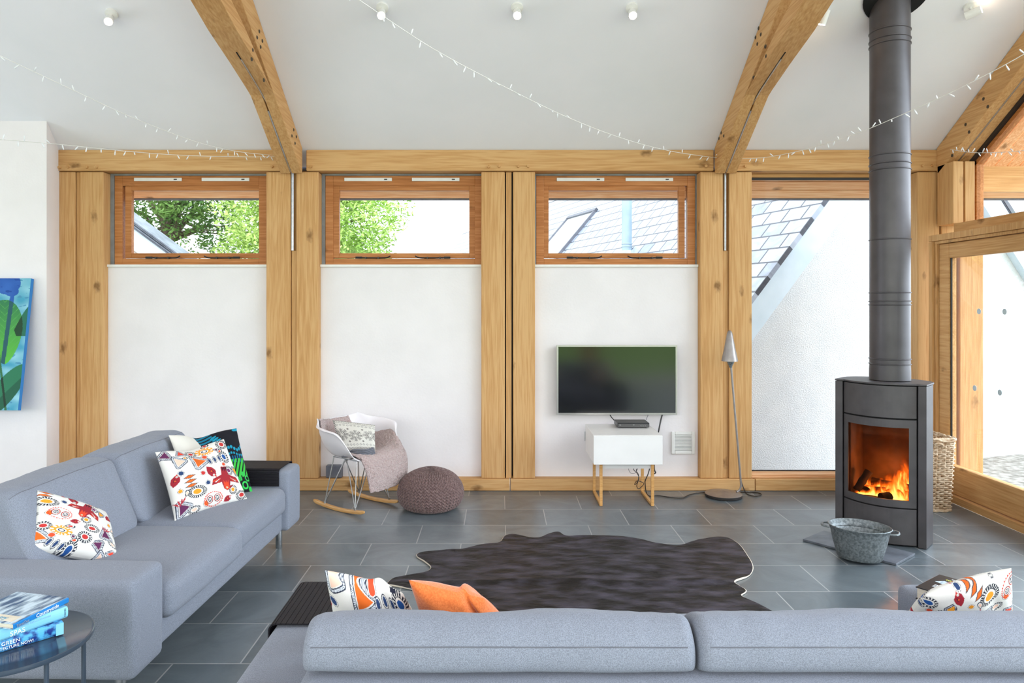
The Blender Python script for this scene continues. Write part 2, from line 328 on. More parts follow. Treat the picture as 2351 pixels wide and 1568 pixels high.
# ------------------------------------------------------------------ room shell
SL = .61; YB, ZB = 6.15, 2.935                 # ceiling pitch and the line where it meets the beam
def zc(Y): return ZB+SL*(YB-Y)
RY = 2.35; RZ = zc(RY)
struct('floor', MB().box(-8, 3.66, -1.45, 6.4, -.12, 0), 'slate_floor')
cm = MB().prism([(6.33, zc(6.33)), (RY, RZ), (-1.5, zc(6.33)), (-1.5, zc(6.33)+.12), (RY, RZ+.12), (6.33, zc(6.33)+.12)], 'x', -8, 3.93)
struct('ceiling', cm, 'ceiling_paint')
XA = -3.80
PO = [(135, 172), (183, 237), (611, 667), (680, 731), (1105, 1159), (1178, 1228.5), (1608, 1660), (1674, 1726.5)]
PX = [((a-HX)*YB/F, (b-HX)*YB/F) for a, b in PO]
PLZ, BZ0, BZ1 = .103, 2.753, 2.935
# infill plaster panels between the posts
wm = MB()
for (a, b) in ((PX[1][1], PX[2][0]), (PX[3][1], PX[4][0]), (PX[5][1], PX[6][0])): wm.box(a+.001, b-.001, 6.225, 6.33, PLZ, 1.93)
struct('wall_back', wm, 'plaster')
sm = MB()
for (a, b) in ((PX[1][1], PX[2][0]), (PX[3][1], PX[4][0]), (PX[5][1], PX[6][0])): sm.box(a+.001, b-.001, 6.205, 6.33, 1.93, 1.952)
struct('trim_1', sm, 'white_plastic', bevel=.003)
# left wall block that stands forward of the timber frame
wl = MB().prism([(-8, 5.861), (-3.72, 5.861), (-3.80, 6.17), (-3.80, 6.33), (-8, 6.33)], 'z', 0, 3.3)
struct('wall_left', wl, 'plaster')
struct('baseboard_left', MB().prism([(-8, 5.845), (-3.71, 5.845), (-3.72, 5.860), (-8, 5.860)], 'z', 0, .125), 'skirting_slate')
# far left gable end with a tall opening and the rear frame behind the viewpoint
struct('wall_end', MB().box(-8.1, -8, -1.5, 1.0, 0, 5.3).box(-8.1, -8, 4.6, 6.3, 0, 3.4).box(-8.1, -8, 1.0, 4.6, 2.4, 5.3), 'plaster')

bx = MB().box
def timber(name, mb, mat, label, cat, origin, bev=.006, group=None):
    return tag(obj(name, mb, mat, bevel=bev, origin=origin, smooth=False), label, cat, group)
plabels = ['narrow sawn oak post at the left end of the wall, beside the white corner',
           'wide oak post to the left of the leftmost high window', 'oak post to the right of the leftmost high window',
           'oak post behind the rocking chair, left of the middle high window', 'oak post to the right of the middle high window, behind the pouf',
           'oak post to the left of the television wall panel', 'oak post between the television panel and the floor lamp shade',
           'oak post with long crack beside the tall fixed window']
posts = []
for i, ((a, b), l) in enumerate(zip(PX, plabels)):
    o = timber('oak_post', MB().box(a, b, YB, 6.33, PLZ, BZ0-.004), 'oak_z', l, 'post', ((a+b)/2, 6.2, PLZ), .007); posts.append(o)
# recessed fillets between paired posts
fl = [('narrow oak fillet in the joint at the left end of the wall', PX[0][1], PX[1][0]), ('oak fillet in the joint left of the rocking chair, below a steel rod', PX[2][1], PX[3][0]),
      ('oak fillet with black shadow gaps between the posts near the pouf', PX[4][1], PX[5][0]), ('oak fillet in the joint behind the floor lamp shade', PX[6][1], PX[7][0])]
for k, (l, a, b) in enumerate(fl):
    top = BZ0-.004 if k in (0, 2) else 2.07
    g = .010 if k == 2 else .004
    mbf = MB().box(a+g, b-g*(1.3 if k == 2 else 1), 6.17, 6.25, PLZ, top)
    timber('oak_fillet', mbf, 'oak_z', l, 'fillet', ((a+b)/2, 6.22, PLZ), .002)
    struct('trim_%d' % (3+k), MB().box(a, b, 6.26 if k == 2 else 6.20, 6.32, PLZ if k == 2 else top+.002, BZ0), 'rubber' if k == 2 else 'oak_z')  # dark backing in the joint near the pouf paints the shade of its gaps
# sole plate pieces
for x0, x1, l in ((XA, -1.9, 'oak sole plate on the floor behind the grey sofa'), (-1.895, .092, 'oak sole plate on the floor behind the rocking chair and pouf'),
                  (.097, 2.2, 'oak sole plate behind the television cabinet and lamp'), (2.205, 3.6, 'oak sole plate below the tall fixed window')):
    timber('oak_sole_plate', MB().box(x0, x1, 6.13, 6.33, .001, PLZ-.001), 'oak_x', l, 'beam', ((x0+x1)/2, 6.2, 0), .006)
# rafters
TR = [(-1.872, -1.69), (1.85, 2.03), (3.76, 3.94)]
def peg(parent, x, y, z, mat='oak_y'):
    obj('wooden_peg', MB().cyl((0, .0, 0), (0, -.022, 0), .012, 10), mat, parent).location = (x, y, z)
bm_spec = [(XA-.01, TR[0][0]-.004, 'long oak wall beam above the leftmost high window', [(138, 385), (157, 384), (200, 384), (222, 384), (625, 383)]),
           (TR[0][1]+.03, TR[1][0]-.004, 'longest oak wall beam, above the middle and right high windows', [(714, 383), (1122, 383), (1146, 382), (1190, 382), (1213, 382), (1620, 382)]),
           (TR[1][1]+.003, 3.82, 'short oak wall beam crossed by the dark flue pipe', [(1711, 382), (2117, 381), (2140, 380)])]
for x0, x1, l, pg in bm_spec:
    e = thing('oak_beam', l, 'beam', ((x0+x1)/2, 6.2, BZ0))
    obj('timber', MB().box(x0, x1, 6.13, 6.33, BZ0, BZ1-.002).sh(-e.location), 'oak_x', e, bevel=.008)
    for px, py in pg:
        q = P(px, py, 6.13); peg(e, q.x-e.location.x, 6.131-6.2, q.z-BZ0)
rl = ['oak rafter left of the middle ceiling bay, with steel bolts', 'oak rafter right of the middle ceiling bay, with steel bolts', 'oak rafter at the right gable beside the glazing']
cl = ['curved oak collar brace under the left rafter', 'curved oak collar brace under the middle right rafter']
VD = .237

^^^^

Brief: Search the data for "wide". Copy every line that has it.

Task solution:
The Blender Python script for this scene continues. Write part 2, from line 328 on. More parts follow. Treat the picture as 2351 pixels wide and 1568 pixels high.
           'wide oak post to the left of the leftmost high window', 'oak post to the right of the leftmost high window',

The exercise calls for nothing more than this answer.